10 Aug
2011
10 Aug
'11
12:37 a.m.
On 08/09/2011 04:54 PM, Marek Vasut wrote:
Don't allocate NAND buffers as one block, but allocate them separately. This allows systems where DMA to buffers happen to allocate these buffers properly aligned.
Signed-off-by: Marek Vasut marek.vasut@gmail.com
That second sentence is hard to parse -- I think you mean something like, "This accommodates drivers which DMA to the buffers and have alignment constraints."
Will a similar change be needed in Linux?
int nand_scan_tail(struct mtd_info *mtd) {
- int i;
- int i, bufsize;
- uint8_t *buf; struct nand_chip *chip = mtd->priv;
- if (!(chip->options & NAND_OWN_BUFFERS))
chip->buffers = kmalloc(sizeof(*chip->buffers), GFP_KERNEL);
- if (!chip->buffers)
- if (!(chip->options & NAND_OWN_BUFFERS)) {
chip->buffers = malloc(sizeof(struct nand_buffers));
if (!chip->buffers)
return -ENOMEM;
Why does the struct itself need to be dynamically allocated?

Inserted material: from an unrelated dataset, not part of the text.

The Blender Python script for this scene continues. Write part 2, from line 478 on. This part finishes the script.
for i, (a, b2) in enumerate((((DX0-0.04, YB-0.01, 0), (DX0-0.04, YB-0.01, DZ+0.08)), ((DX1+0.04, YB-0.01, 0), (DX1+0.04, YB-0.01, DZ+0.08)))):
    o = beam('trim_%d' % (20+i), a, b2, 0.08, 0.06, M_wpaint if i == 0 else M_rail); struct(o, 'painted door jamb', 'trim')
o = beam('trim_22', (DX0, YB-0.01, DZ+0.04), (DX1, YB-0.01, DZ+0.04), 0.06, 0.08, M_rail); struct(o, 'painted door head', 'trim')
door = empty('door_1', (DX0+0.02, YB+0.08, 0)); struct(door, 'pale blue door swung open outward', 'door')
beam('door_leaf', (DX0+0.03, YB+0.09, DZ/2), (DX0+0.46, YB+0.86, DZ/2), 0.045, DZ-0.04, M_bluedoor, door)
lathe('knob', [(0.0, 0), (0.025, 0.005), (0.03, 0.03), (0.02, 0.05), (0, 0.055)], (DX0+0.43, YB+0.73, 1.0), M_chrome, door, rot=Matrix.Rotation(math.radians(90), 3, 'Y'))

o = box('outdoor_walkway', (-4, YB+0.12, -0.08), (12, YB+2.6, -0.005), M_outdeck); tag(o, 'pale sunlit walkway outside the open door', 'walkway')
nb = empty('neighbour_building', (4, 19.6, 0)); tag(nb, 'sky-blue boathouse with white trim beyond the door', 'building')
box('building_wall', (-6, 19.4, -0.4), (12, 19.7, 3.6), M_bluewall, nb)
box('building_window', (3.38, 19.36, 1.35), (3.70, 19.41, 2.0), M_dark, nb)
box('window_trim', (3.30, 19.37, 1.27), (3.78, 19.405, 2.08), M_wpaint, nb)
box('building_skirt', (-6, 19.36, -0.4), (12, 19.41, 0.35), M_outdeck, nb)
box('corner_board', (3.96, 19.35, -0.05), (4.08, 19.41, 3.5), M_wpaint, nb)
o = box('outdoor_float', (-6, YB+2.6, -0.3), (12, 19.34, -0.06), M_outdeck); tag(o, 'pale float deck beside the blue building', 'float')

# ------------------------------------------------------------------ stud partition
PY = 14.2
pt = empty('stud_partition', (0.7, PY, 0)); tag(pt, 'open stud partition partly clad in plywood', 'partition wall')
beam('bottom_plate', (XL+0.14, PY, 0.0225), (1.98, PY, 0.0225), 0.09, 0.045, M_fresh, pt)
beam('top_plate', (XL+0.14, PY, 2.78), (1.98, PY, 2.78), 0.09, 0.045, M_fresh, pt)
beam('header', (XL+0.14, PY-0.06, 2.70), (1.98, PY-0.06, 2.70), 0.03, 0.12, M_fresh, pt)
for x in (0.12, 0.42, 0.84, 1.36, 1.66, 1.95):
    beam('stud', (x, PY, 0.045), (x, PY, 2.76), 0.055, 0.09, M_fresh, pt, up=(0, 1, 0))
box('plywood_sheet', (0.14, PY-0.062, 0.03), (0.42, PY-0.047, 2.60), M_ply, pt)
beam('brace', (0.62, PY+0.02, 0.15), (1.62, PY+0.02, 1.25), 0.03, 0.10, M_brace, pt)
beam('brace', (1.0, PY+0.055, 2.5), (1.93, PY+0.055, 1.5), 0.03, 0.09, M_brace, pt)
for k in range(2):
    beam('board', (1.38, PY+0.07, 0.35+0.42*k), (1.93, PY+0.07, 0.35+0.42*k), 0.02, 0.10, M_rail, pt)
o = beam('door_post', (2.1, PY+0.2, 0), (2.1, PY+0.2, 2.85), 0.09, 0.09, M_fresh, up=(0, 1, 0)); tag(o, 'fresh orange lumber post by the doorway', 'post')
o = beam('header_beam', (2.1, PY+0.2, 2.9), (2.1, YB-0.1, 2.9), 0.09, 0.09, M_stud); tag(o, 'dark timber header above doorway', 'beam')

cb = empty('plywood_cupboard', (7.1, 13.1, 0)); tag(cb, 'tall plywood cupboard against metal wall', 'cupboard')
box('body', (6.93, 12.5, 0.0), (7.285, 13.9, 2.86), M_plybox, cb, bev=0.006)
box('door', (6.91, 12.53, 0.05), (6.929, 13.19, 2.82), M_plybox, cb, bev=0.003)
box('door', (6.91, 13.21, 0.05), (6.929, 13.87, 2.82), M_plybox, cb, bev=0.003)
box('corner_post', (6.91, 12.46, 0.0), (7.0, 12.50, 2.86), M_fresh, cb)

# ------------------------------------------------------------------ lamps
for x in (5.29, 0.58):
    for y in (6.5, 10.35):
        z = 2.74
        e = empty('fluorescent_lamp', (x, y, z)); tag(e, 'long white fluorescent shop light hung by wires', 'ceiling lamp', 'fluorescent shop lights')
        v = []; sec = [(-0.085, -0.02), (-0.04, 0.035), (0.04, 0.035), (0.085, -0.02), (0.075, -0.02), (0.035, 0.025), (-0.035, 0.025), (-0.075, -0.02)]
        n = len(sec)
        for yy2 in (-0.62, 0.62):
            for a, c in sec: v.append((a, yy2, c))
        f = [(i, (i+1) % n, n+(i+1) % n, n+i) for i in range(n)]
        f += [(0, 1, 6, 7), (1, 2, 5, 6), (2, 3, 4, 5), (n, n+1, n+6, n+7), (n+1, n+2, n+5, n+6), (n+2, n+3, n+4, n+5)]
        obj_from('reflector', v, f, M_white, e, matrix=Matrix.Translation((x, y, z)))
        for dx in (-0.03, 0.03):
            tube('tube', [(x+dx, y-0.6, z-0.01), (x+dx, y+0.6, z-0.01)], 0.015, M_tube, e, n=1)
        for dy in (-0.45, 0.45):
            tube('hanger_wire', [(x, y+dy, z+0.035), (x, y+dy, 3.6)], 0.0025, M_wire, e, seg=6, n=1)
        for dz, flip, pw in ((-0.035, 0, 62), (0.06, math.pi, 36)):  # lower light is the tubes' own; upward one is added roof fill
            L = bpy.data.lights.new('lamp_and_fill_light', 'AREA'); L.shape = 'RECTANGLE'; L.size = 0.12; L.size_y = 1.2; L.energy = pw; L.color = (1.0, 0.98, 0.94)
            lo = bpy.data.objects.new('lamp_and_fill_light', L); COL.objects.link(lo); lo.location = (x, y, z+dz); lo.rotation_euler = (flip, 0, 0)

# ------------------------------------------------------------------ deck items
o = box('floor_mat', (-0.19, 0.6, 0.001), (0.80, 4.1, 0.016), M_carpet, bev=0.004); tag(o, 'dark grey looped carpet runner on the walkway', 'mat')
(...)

bufsize = NAND_MAX_PAGESIZE + (3 * NAND_MAX_OOBSIZE);
buf = malloc(bufsize);
chip->buffers->buffer = (struct nand_buffers *)buf;
chip->buffers->ecccalc = buf;
chip->buffers->ecccode = buf + NAND_MAX_OOBSIZE;
chip->buffers->databuf = buf + (2 * NAND_MAX_OOBSIZE);
- }
- if (!chip->buffers->buffer) return -ENOMEM;
What does "buffer" mean now? What would a driver that supplies its own completely separate ecccalc/ecccode/databuf buffers put in "buffer"?